3. In a standing T-rib roof as defined in claim 2, and a sealant strip between the top wall of the cleat and said roof panel top flanges.

4. In a standing T-rib roof as defined in claim 1, and said clip roof panel support flanges being spaced longitudinally on each clip with the attaching foot of each clip disposed between the support flanges and integrally connected to the vertical wall of the clip by an intervening leg extension depending from the vertical wall.

5. In a standing T-rib roof as defined in claim 4, and said attaching foot of each clip being at right angles to the vertical wall of the clip and parallel to the support flanges and upper oppositely extending lateral flanges of the clip, and the attaching foot being apertured for the reception of fasteners used to anchor the foot to an underlying purlin.

6. In a standing T-rib roof as defined in claim 5, and ribbing on said attaching foot in two right angular directions to render the clip rigid.

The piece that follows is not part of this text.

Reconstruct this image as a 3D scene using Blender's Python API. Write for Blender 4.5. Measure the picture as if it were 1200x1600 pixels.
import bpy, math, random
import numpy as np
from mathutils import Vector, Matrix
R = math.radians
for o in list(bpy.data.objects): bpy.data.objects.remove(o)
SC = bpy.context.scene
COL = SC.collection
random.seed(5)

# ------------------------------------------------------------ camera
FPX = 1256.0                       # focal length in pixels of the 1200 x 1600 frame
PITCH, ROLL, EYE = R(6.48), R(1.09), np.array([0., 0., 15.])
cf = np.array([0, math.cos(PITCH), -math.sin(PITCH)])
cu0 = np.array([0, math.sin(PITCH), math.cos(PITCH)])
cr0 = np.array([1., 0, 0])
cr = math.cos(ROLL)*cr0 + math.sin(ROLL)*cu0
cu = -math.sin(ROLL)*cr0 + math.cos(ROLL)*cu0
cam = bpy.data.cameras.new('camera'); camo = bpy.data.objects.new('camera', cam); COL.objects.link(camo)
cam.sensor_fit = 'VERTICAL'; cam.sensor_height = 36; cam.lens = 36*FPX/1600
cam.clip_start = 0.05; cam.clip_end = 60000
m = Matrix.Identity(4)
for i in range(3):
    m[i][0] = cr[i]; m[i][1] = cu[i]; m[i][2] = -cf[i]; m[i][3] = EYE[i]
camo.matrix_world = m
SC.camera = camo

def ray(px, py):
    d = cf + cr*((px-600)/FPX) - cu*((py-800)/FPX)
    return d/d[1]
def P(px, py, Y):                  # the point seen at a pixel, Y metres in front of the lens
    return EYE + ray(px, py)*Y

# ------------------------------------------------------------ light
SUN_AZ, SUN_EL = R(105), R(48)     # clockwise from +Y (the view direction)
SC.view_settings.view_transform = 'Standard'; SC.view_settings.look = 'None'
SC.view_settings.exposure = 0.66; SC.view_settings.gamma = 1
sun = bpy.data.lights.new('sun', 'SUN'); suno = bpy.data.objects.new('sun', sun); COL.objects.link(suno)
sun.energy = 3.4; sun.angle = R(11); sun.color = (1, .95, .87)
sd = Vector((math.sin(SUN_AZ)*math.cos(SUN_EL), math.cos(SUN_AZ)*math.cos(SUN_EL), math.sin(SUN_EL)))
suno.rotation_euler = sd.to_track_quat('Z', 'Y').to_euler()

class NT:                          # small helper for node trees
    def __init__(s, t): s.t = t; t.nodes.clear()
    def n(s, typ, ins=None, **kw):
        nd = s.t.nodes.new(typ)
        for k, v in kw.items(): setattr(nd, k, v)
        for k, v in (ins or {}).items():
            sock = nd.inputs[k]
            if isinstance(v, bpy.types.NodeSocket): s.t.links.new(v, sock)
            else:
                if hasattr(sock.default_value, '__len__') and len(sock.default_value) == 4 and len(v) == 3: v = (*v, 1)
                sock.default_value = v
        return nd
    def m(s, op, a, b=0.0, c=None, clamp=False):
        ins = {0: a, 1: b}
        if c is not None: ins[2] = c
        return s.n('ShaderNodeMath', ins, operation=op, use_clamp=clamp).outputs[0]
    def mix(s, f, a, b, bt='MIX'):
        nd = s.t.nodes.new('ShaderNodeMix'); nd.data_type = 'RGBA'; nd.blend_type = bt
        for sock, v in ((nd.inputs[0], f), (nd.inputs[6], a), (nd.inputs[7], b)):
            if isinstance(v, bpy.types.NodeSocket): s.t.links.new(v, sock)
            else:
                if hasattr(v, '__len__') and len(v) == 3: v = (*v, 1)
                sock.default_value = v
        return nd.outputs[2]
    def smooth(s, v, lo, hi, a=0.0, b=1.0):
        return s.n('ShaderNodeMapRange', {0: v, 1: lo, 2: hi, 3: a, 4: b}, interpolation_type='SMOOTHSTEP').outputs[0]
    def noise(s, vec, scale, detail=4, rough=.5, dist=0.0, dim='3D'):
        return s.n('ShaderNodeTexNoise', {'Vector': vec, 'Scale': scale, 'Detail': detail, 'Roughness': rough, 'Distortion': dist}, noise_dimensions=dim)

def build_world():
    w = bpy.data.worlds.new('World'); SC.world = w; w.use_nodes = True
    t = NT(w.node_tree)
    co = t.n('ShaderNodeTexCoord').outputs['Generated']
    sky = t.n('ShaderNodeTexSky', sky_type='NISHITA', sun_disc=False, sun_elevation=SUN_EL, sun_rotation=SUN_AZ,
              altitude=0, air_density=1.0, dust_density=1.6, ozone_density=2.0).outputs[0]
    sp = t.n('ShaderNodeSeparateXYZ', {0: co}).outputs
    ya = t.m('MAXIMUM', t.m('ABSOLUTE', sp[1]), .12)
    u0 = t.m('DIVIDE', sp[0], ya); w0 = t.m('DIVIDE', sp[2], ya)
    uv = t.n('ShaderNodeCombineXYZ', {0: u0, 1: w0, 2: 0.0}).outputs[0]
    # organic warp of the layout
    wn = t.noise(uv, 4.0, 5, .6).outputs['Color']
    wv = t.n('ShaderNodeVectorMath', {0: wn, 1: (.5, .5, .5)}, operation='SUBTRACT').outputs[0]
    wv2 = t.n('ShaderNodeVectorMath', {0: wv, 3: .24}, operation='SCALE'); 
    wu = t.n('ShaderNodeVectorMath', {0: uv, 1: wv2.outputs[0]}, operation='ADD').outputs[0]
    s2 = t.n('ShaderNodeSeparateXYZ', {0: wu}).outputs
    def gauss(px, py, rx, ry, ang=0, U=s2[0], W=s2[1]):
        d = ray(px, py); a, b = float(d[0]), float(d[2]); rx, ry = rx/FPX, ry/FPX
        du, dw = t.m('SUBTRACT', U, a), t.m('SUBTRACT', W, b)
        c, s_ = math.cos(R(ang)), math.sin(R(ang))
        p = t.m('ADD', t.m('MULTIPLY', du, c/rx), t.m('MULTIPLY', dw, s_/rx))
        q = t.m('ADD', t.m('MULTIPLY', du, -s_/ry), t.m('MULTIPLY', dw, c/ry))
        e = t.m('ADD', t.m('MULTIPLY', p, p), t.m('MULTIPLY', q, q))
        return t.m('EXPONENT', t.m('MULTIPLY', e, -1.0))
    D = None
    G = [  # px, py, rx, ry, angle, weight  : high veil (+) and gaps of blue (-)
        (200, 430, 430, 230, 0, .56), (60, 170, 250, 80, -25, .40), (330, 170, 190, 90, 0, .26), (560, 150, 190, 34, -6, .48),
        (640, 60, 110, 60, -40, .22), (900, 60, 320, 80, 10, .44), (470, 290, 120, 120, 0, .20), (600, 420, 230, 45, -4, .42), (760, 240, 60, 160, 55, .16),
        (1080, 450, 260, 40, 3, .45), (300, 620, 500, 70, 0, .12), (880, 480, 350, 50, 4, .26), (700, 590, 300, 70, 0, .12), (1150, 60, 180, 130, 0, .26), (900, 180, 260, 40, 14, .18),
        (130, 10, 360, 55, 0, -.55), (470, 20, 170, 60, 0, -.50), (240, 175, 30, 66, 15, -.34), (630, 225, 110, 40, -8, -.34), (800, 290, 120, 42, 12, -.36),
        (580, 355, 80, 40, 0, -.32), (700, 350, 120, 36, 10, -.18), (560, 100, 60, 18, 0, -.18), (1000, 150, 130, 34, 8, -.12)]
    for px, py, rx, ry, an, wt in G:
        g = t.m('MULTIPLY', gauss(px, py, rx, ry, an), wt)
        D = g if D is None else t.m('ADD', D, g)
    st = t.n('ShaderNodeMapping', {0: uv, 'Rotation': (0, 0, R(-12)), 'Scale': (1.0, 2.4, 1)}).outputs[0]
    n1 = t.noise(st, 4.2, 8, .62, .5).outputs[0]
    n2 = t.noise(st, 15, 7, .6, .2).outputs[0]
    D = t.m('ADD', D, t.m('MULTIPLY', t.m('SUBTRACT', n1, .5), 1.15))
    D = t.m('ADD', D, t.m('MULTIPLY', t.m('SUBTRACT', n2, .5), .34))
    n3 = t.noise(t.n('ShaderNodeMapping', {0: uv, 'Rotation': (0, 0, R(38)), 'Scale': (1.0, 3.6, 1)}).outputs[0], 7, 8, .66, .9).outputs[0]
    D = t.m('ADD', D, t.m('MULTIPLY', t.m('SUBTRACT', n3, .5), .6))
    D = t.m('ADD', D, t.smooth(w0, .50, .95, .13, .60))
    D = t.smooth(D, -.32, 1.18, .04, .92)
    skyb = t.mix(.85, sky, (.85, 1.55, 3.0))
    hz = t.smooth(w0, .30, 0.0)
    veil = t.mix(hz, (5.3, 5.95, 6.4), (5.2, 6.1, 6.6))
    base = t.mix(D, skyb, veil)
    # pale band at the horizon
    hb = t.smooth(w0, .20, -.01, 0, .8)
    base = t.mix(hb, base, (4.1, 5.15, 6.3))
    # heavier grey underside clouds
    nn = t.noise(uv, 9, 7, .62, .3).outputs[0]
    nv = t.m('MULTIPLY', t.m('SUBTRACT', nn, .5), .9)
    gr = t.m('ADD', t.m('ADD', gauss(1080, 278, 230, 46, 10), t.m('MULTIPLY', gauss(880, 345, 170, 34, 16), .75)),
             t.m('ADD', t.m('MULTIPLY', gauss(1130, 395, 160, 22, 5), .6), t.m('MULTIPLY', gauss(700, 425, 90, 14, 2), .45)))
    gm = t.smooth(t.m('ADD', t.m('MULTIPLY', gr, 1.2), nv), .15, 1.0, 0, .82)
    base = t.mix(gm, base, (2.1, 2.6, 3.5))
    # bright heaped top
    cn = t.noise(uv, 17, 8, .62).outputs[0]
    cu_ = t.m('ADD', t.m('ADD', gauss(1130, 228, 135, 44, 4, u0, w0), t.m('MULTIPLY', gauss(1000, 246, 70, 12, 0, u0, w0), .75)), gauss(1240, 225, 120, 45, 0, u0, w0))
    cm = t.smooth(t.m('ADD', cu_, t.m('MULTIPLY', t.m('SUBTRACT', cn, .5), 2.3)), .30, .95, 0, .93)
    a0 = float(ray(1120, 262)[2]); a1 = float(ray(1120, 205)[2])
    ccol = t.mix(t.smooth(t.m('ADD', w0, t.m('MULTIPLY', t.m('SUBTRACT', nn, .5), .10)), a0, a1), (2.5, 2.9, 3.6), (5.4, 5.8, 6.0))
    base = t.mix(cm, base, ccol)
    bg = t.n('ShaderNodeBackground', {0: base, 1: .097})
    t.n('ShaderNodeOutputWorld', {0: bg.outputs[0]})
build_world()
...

7. In a standing T-rib roof as defined in claim 1, and the vertical wall of each clip being elongated along the lengths of adjacent roof panels, said upper oppositely extending lateral clip flanges together extending along the entire length of each clip.

8. In a standing T-rib roof as defined in claim 1, and a blanket of thermal insulating material disposed in said stand-off space between said purlins and the bottoms of said roof panels and substantially filling the stand-off space.

9. In a standing T-rib roof as defined in claim 1, and the height and width angles of taper being equal angles.

10. In a standing T-rib roof, a plurality of side-by-side elongated channel cross section roof panels, each elongated roof panel consisting of at least a pair of longitudinally telescoping panel sections, each panel section having a slight taper widthwise and heightwise for a substantial portion of its total length toward one end, the tapered portion of each panel section measuring at least several feet lengthwise of the panel section, and the remainder of the length of each panel section being untapered widthwise and heightwise to receive telescopically the tapered portion of another panel section so as to form a smooth and stable splice between adjacent panel sections without cutting, crimping or otherwise deforming the panel sections, said slight taper of each panel section being substantially imperceptible in a finished roof and each complete panel of the roof appears to be of uniform cross section throughout its length, means for attaching said plurality of side-by-side roof panels in assembled sealed relationship, and means for attaching said roof panels to underlying roof purlins.